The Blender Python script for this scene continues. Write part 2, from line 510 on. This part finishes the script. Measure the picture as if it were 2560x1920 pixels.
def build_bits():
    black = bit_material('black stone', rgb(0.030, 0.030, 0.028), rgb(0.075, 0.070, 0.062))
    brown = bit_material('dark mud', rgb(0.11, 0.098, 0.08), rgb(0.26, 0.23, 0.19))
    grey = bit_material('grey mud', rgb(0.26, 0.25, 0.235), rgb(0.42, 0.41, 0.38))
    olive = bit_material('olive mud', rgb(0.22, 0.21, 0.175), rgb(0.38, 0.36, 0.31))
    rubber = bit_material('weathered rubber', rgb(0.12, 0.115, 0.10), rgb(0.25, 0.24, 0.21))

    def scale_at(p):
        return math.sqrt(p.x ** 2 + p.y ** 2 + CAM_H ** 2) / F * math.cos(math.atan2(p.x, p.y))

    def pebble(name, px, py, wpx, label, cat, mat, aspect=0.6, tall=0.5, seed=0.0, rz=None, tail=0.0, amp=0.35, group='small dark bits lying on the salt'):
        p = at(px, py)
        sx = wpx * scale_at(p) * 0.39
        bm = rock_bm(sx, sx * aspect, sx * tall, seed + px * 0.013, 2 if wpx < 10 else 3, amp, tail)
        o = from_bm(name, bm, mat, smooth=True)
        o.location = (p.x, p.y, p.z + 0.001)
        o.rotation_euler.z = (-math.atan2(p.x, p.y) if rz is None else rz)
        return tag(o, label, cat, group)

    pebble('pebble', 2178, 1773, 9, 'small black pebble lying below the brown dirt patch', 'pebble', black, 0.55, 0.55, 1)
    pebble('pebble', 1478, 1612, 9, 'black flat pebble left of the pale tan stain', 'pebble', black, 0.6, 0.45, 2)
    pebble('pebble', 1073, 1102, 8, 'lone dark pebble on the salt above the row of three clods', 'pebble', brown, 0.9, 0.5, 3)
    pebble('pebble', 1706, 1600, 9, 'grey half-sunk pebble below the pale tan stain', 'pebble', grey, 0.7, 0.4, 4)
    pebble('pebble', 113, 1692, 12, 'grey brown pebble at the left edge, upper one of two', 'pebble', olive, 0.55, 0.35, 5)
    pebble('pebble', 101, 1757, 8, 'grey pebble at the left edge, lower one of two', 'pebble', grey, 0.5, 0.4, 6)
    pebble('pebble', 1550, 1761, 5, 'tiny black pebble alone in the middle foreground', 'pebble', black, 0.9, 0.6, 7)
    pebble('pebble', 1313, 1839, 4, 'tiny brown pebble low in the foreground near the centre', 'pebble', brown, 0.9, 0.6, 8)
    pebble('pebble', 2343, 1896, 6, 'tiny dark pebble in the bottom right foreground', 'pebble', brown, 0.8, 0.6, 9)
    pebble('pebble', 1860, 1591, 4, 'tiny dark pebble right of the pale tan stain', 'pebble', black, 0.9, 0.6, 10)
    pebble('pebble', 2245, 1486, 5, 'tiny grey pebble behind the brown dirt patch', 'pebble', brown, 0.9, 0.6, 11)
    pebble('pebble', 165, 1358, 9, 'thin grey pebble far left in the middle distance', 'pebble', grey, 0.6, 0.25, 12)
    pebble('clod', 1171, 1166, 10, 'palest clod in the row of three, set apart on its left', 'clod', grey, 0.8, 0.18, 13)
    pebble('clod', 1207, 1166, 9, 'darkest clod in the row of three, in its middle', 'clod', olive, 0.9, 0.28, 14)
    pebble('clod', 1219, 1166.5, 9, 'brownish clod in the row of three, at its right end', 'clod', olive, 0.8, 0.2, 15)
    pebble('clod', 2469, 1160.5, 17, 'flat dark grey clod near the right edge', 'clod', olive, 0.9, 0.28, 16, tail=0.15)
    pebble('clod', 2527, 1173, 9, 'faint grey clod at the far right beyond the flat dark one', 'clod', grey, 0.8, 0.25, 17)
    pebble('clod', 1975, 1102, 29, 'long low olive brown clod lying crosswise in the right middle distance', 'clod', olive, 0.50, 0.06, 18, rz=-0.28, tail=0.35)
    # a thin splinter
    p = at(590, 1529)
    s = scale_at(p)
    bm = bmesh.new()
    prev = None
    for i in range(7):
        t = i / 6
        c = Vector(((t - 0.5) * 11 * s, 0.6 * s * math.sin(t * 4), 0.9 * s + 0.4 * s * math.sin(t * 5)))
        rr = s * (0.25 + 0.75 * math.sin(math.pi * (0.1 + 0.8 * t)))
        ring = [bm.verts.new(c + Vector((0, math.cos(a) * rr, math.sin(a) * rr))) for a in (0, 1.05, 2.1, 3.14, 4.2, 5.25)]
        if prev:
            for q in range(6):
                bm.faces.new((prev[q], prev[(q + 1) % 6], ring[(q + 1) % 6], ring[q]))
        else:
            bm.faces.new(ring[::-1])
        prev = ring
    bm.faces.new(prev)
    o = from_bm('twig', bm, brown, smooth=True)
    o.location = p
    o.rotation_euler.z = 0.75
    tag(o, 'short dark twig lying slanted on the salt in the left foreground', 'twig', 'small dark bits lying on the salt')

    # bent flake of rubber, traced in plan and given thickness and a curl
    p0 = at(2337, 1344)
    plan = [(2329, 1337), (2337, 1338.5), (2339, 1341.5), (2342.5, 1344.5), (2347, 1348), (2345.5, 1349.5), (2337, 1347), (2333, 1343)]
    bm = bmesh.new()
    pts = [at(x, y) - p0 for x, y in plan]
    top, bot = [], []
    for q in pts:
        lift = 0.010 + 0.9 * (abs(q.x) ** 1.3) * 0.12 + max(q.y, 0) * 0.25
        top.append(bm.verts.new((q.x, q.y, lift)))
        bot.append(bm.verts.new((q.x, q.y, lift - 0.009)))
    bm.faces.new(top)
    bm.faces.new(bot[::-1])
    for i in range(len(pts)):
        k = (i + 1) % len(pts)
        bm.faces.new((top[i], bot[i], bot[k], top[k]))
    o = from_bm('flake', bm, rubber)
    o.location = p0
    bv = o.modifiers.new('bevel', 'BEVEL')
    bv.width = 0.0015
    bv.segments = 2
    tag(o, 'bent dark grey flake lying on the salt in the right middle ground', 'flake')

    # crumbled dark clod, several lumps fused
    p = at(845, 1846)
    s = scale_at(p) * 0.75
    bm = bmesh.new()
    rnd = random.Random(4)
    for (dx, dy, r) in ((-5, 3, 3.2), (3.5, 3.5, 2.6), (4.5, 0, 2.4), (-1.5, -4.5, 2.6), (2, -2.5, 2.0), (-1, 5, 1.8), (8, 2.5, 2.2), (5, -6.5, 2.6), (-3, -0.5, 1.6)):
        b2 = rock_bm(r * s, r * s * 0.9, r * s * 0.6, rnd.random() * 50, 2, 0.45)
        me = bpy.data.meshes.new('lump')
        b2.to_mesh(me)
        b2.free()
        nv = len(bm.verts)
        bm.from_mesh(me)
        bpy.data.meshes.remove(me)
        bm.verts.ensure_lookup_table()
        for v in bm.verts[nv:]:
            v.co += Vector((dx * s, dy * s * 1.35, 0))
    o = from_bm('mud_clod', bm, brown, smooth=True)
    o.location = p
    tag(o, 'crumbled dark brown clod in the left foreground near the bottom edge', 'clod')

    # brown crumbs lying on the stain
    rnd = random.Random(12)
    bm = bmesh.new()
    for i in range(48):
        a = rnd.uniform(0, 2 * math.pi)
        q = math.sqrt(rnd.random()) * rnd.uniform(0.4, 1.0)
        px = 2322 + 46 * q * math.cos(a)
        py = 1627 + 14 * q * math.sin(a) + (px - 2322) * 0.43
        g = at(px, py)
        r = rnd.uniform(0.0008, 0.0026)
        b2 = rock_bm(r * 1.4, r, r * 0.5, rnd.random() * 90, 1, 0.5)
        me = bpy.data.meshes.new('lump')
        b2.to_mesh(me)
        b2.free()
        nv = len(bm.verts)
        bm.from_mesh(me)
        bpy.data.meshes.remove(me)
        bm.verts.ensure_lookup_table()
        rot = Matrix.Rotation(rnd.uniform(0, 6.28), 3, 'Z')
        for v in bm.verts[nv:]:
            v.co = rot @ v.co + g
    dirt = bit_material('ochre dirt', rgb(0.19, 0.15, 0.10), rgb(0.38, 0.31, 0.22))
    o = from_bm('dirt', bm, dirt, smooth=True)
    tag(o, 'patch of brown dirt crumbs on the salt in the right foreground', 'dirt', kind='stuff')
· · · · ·
#### [Job]
Please reproduce exactly the lines above, beginning with the first and ending with the line that contains "return math.sqrt(p.x **", and include nothing outside that range.

#### [Answer to this problem]
The Blender Python script for this scene continues. Write part 2, from line 510 on. This part finishes the script. Measure the picture as if it were 2560x1920 pixels.
def build_bits():
    black = bit_material('black stone', rgb(0.030, 0.030, 0.028), rgb(0.075, 0.070, 0.062))
    brown = bit_material('dark mud', rgb(0.11, 0.098, 0.08), rgb(0.26, 0.23, 0.19))
    grey = bit_material('grey mud', rgb(0.26, 0.25, 0.235), rgb(0.42, 0.41, 0.38))
    olive = bit_material('olive mud', rgb(0.22, 0.21, 0.175), rgb(0.38, 0.36, 0.31))
    rubber = bit_material('weathered rubber', rgb(0.12, 0.115, 0.10), rgb(0.25, 0.24, 0.21))

    def scale_at(p):
        return math.sqrt(p.x ** 2 + p.y ** 2 + CAM_H ** 2) / F * math.cos(math.atan2(p.x, p.y))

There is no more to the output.